Why Canada would benefit from 'direct index' investing - The Globe and Mail | Canada News Media
Connect with us

Investment

Why Canada would benefit from 'direct index' investing – The Globe and Mail

Published

 on


Traditionally reserved for institutions and ultra-high net worth individuals, direct indexing is a hot topic for investors as technology advances and downward pressure on retail trading commissions have done much to democratize its access. In the United States, direct indexing strategies are expected to outpace the growth of both ETFs and mutual funds. In response, U.S.-based providers are scrambling to build, buy or partner to acquire the required capabilities to get in on the action, driving down the costs and required account minimums for investors. For Canadians, it’s worth getting a better understanding on what Direct Indexing is, and what we can expect for the future of these strategies north of the border.

As a brief overview, direct indexing amounts to personalization at scale.
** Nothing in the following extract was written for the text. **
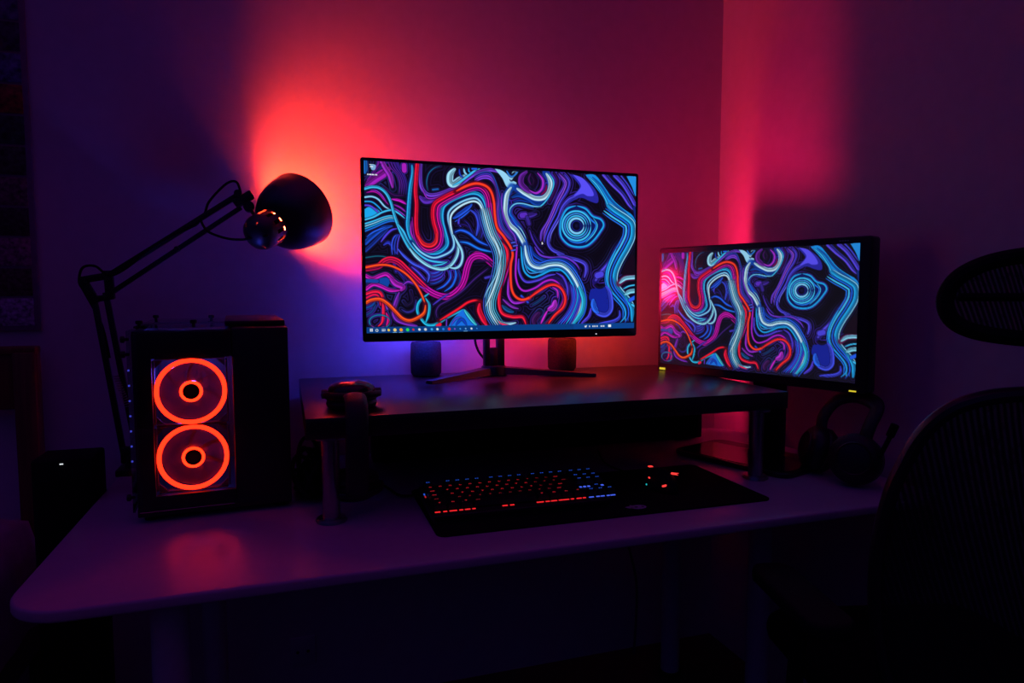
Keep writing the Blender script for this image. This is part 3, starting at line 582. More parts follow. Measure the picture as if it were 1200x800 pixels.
# stand
b = bm_()
y0, y1 = 1.784, 1.804
for x0, x1, z0, z1 in ((.515, .530, .968, 1.14), (.552, .572, .968, 1.14), (.530, .552, .968, 1.022), (.530, .552, 1.052, 1.14)):
    bb(b, x0, x1, y0, y1, z0, z1, .001)
bb(b, .50, .585, 1.766, 1.792, 1.12, 1.24, .004)
ob('stand_column', b, M['black'], t)
b = bm_()
def wedge_leg(bm, p0, p1, w0, w1, h0, h1):
    p0, p1 = V(p0), V(p1); d = (p1-p0); d.z = 0; d.normalize(); s = V((-d.y, d.x, 0))
    ring = []
    for p, w, h in ((p0, w0, h0), (p1, w1, h1)):
        ring.append([bm.verts.new(p+s*(w*a)+V((0, 0, h*c))) for a, c in ((-.5, 0), (.5, 0), (.38, 1), (-.38, 1))])
    A, B = ring
    for k in range(4): bm.faces.new((A[k], A[(k+1) % 4], B[(k+1) % 4], B[k]))
    bm.faces.new(A[::-1]); bm.faces.new(B)
wedge_leg(b, (.55, 1.797, .951), (.336, 1.668, .9455), .046, .026, .020, .008); ob('stand_leg', b, M['black'], t)
b = bm_(); wedge_leg(b, (.535, 1.797, .951), (.800, 1.676, .9455), .046, .026, .020, .008); ob('stand_leg', b, M['black'], t)
b = bm_(); cyl(b, (.543, 1.792, .946), (.543, 1.792, .972), .038, .034, seg=32, bev=.002); ob('stand_hub', b, M['black'], t)
# ambient light strips on the back of the monitor
def strip(x0, x1, z0, z1, col, s, y=1.7665):
    b = bm_(); bb(b, x0, x1, y, y+(.012 if z1 < 1.1 else .004), z0, z1)
    ob('light_strip', b, emat('strip_glow', col, s), t)
RED, MAG, ORG, BLU, VIO = (1., .006, .03), (1., .002, .26), (1., .045, .008), (.035, .045, 1.), (.22, .03, 1.)
strip(.227, .235, 1.09, 1.20, BLU, 34)
strip(.27, .42, 1.088, 1.096, BLU, 84)
strip(.44, .53, 1.088, 1.096, VIO, 24)
strip(.55, .68, 1.088, 1.096, RED, 46)
strip(.69, .82, 1.088, 1.096, ORG, 27)
b = bm_(); bb(b, .872, .885, 1.766, 1.79, 1.074, 1.098); ob('light_strip', b, emat('strip_glow', ORG, 90), t)
strip(.25, .55, 1.464, 1.472, MAG, 8)
strip(.56, .86, 1.464, 1.472, MAG, 9)
b = bm_(); bb(b, .866, .884, 1.765, 1.797, 1.145, 1.245, .002); bb(b, .866, .955, 1.7965, 1.799, 1.14, 1.25, .0005); bb(b, .866, .925, 1.765, 1.799, 1.1405, 1.1435, .0005); lb = ob('light_bar', b, M['black'], t)  # hood plates added unseen to keep bar light off wall and desk
b = bm_(); bb(b, .8845, .887, 1.769, 1.793, 1.15, 1.24); ob('light_bar_lens', b, emat('bar_glow', (1., .006, .10), 500), lb)
b = bm_(); tube(b, [(.50, 1.80, 1.10), (.494, 1.81, 1.05), (.506, 1.815, 1.01), (.535, 1.82, .975), (.54, 1.86, .955), (.54, 1.9, .93), (.55, 1.905, .80)], .0035)
tag(ob('monitor_cable', b, M['rubber']), 'thin black cable hanging behind the large monitor stand column', 'cable')

# ------------------------------------------------------------------ second monitor
a = math.radians(90-159.9)
t = thing('monitor', 'smaller thick-bezelled monitor turned sideways beside the right wall', 'monitor', (1.145, 1.479, DT), a)
# local: x along the screen (left to right), y = behind, z up from the desk
LX = (1.0408-1.145)*math.cos(a)+(1.7625-1.479)*math.sin(a)
LY = -(1.0408-1.145)*math.sin(a)+(1.7625-1.479)*math.cos(a)
UP = lambda yy: Matrix.Translation((0, yy, 0)) @ Matrix.Rotation(PI/2, 4, 'X')
b = bm_(); prism(b, rrect(LX, LX+.603, .2025, .5627, .008, 4), 0, .040, UP(LY+.040), bev=.004)
ob('bezel', b, M['satin'], t, True)
sc2 = screen_mesh('screen', (0, .565, .966, 1.287), TEX_SIDE, .85, .003)
sc2.parent = t; sc2.location = (LX+.011+.2825, LY-.0008, 1.1265-DT)
b = bm_(); prism(b, rrect(LX+.17, LX+.43, .225, .50, .03), 0, .025, UP(LY+.062), bev=.008)
ob('back_cover', b, M['blackm'], t, True)
b = bm_(); bb(b, LX+.288, LX+.372, LY+.041, LY+.072, .008, .30, .006); ob('stand_column', b, M['satin'], t, True)
b = bm_(); prism(b, rrect(LX+.15, LX+.485, LY-.122, LY+.095, .035), 0, .012, bev=.003); pl = ob('stand_base', b, M['satin'], t, True)
b = bm_(); prism(b, rrect(LX+.162, LX+.473, LY-.110, LY+.04, .028), .0115, .0135); ob('base_inlay', b, M['gloss'], pl, True)
b = bm_()
for k in range(5): bb(b, LX+.009+k*.0042, LX+.009+k*.0042+.0031, LY-.0018, LY, .2075, .2135)
o = ob('emblem', b, E['yellow'], t, True); o['label'] = 'small yellow mark on bottom left bezel'  # printed mark, its lit look put in as emission
b = bm_(); bb(b, LX+.563, LX+.579, LY-.0015, LY, .206, .2092); o = ob('power_light', b, E['yellow'], t, True); o['label'] = 'yellow power light'
b = bm_()
for k in range(4): bb(b, LX+.528+k*.006, LX+.532+k*.006, LY-.0006, LY, .553, .555)
ob('bezel_mark', b, M['grey'], t, True)

# ------------------------------------------------------------------ small speakers behind the monitor
def speaker(x, y, label):
    t = thing('speaker', label, 'speaker', (x, y, RT), 0, 'small speakers behind the large monitor')
    b = bm_(); lathe(b, [(0, .004), (.038, .004), (.0415, .009), (.0425, .05), (.0415, .088), (.039, .094), (.034, .0945), (.031, .091), (0, .090)], 48); ob('cabinet', b, M['speaker'], t, True)
    b = bm_(); cyl(b, (0, 0, 0), (0, 0, .0045), .036, seg=40); ob('foot', b, M['rubber'], t, True)
    b = bm_(); lathe(b, [(.0, .0912), (.012, .0925), (.024, .0915), (.030, .0913)], 32); ob('driver_cone', b, M['black'], t, True)
speaker(.362, 1.838, 'small dark round speaker behind the left leg of the monitor stand')
speaker(.768, 1.842, 'small dark round speaker behind the right leg of the monitor stand')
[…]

Similar to a traditional investment fund, direct indexing gives individual investors a way to get exposure to a broad segment of the investment market, such as an equity index. Unlike traditional funds, however, direct indexing involves individuals investing directly in the underlying securities (stocks or bonds that make up a larger index), instead of simply buying units of a fund. Investing in this way offers multiple benefits. First, there are a variety of tax strategies (most notably tax loss harvesting) made available by directly holding the individual securities, which can add a potential 1-3% after-tax return on an annual basis. Second, the investor would have near-full autonomy to incorporate their personal preferences for the purpose of excluding securities that do not align with their values or investment objectives. Consider an index that is made up of the 500 largest companies listed in the United States, when investing in this product the investor does not have the choice of what companies make up this portfolio, meaning they may be required to invest in companies that do not align with their values or investment objectives. However, by holding the underlying securities, these non-aligned stocks can be excluded from the investor’s portfolio. While traditional thematic ETFs and mutual funds provide generic options for investor choice, the opportunities for hyper-personalization inherent in direct indexing strategies are almost endless.
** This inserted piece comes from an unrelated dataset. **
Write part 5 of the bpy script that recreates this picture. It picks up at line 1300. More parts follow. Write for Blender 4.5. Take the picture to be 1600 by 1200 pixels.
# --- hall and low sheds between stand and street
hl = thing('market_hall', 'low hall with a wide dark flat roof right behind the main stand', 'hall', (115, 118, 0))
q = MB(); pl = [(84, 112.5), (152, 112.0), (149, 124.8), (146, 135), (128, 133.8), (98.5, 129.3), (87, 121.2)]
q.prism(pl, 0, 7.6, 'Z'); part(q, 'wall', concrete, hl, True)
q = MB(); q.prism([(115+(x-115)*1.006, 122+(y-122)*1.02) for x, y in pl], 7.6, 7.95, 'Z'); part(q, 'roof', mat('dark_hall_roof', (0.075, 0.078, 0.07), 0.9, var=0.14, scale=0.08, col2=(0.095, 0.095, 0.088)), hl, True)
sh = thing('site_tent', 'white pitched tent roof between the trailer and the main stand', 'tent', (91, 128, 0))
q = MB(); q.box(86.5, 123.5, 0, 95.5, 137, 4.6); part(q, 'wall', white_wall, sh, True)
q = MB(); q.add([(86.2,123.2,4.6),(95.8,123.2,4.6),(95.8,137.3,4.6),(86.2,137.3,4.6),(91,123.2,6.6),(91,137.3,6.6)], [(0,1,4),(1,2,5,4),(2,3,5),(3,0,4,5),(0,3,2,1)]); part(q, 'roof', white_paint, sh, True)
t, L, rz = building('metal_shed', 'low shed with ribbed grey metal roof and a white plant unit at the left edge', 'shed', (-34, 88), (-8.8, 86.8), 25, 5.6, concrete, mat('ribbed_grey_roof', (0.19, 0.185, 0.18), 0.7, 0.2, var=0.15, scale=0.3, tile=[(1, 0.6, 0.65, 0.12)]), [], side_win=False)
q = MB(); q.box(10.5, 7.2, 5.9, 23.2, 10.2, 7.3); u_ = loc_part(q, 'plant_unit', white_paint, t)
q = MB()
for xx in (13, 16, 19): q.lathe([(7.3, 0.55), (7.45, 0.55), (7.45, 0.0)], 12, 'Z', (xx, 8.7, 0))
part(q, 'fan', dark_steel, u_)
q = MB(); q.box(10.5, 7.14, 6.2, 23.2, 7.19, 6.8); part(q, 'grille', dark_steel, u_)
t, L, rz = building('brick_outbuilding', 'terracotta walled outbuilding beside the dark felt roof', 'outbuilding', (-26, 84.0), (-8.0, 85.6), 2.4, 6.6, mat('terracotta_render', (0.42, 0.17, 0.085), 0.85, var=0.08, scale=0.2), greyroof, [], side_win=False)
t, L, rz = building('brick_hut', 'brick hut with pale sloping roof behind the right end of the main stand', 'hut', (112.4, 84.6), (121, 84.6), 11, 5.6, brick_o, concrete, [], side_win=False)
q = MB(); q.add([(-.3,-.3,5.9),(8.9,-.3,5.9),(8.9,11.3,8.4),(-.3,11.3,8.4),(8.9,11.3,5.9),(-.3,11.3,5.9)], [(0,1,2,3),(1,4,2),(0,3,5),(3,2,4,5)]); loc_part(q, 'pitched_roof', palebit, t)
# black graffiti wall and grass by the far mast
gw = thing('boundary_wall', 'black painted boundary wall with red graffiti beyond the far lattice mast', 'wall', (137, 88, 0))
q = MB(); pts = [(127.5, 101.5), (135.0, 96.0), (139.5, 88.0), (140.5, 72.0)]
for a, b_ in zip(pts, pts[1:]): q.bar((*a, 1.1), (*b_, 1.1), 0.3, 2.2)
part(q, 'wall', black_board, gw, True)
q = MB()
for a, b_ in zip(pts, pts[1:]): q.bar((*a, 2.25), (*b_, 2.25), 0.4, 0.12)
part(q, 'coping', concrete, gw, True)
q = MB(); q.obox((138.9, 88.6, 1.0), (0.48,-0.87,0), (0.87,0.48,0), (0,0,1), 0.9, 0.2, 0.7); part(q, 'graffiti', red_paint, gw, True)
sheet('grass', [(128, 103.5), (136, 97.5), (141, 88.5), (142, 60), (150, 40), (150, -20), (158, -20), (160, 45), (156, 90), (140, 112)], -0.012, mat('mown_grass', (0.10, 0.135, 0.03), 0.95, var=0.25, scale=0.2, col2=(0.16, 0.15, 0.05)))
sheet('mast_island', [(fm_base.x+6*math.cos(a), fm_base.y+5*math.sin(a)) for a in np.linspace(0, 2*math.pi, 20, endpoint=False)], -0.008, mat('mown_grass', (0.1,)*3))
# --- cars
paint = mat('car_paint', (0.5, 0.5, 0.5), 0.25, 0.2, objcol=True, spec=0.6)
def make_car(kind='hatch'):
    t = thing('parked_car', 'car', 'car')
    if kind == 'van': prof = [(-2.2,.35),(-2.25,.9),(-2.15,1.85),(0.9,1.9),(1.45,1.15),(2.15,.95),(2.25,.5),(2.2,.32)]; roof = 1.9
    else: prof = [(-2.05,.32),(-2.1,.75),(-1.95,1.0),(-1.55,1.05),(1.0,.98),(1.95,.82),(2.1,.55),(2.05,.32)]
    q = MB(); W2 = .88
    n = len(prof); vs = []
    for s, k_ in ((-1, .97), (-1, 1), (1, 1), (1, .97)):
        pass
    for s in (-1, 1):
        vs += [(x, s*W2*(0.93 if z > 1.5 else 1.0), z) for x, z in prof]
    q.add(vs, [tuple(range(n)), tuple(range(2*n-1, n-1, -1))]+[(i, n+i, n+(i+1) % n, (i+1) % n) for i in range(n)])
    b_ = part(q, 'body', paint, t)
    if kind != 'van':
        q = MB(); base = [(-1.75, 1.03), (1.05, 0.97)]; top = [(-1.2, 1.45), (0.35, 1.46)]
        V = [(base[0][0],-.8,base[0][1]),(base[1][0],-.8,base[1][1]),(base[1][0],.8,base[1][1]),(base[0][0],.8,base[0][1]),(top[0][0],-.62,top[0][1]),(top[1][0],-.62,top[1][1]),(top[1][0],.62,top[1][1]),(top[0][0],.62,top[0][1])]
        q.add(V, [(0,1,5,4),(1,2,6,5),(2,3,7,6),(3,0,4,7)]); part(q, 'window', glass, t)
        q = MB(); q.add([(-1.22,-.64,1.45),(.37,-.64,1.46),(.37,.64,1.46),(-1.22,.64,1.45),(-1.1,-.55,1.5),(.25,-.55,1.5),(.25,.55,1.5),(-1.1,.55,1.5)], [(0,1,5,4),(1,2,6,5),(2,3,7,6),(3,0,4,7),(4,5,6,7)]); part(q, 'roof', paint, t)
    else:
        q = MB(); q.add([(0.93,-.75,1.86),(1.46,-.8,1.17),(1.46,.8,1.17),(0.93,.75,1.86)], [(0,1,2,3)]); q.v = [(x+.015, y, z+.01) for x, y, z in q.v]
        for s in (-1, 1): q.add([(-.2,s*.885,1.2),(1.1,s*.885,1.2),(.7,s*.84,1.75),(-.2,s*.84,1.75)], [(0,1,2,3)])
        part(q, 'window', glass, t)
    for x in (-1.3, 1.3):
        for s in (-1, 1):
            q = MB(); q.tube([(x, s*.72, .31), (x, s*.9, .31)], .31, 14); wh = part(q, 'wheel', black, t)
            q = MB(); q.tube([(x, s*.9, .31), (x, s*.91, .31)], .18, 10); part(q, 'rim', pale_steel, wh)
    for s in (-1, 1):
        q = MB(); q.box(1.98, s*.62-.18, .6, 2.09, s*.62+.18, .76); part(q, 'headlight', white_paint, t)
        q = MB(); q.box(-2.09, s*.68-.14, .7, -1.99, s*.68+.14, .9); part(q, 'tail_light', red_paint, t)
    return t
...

As a concept, direct indexing is not new. Sophisticated investors, such as institutions and wealthy investors, have long held the requisite buying power and influence to overlay all manners of unique constraints on their investment portfolios. However, technology advances that could handle significant scale coupled with reduced trading costs brought this concept into the hands of individual investors – the former made it possible for investment managers to offer direct indexing while the latter made it affordable for the retail market.

The seismic nature of this shift cannot be undersold. Consider an investment advisor seeking to satisfy the individual needs of their clients across 10,000 individual investment portfolios. They’d need to manually ingest a mountain of client-level information, go about buying into hundreds of thousands of individual securities and monitor all accounts to identify portfolios that require rebalancing when they drift out of alignment. Prior to the advances described above, this would be cost- and time-prohibitive. Direct indexing offers this high degree of personalization in an automated fashion that is feasible for the investment manager, while better serving individual client needs.

When compared to the U.S., Canada has been slower to internalize the required pre-conditions to support direct indexing, but the outlook is increasingly positive. Leading direct indexing technology-solution providers in the U.S. are expressing interest in Canada as an expansion target. Additionally, Canadian broker-dealers are exploring ways to enable zero commission trading at scale. Fractional shares, at one time considered more of a marketing gimmick, is also slowly finding its footing as firms are tapping into lower account balance investors that are seeking alternatives to traditional funds.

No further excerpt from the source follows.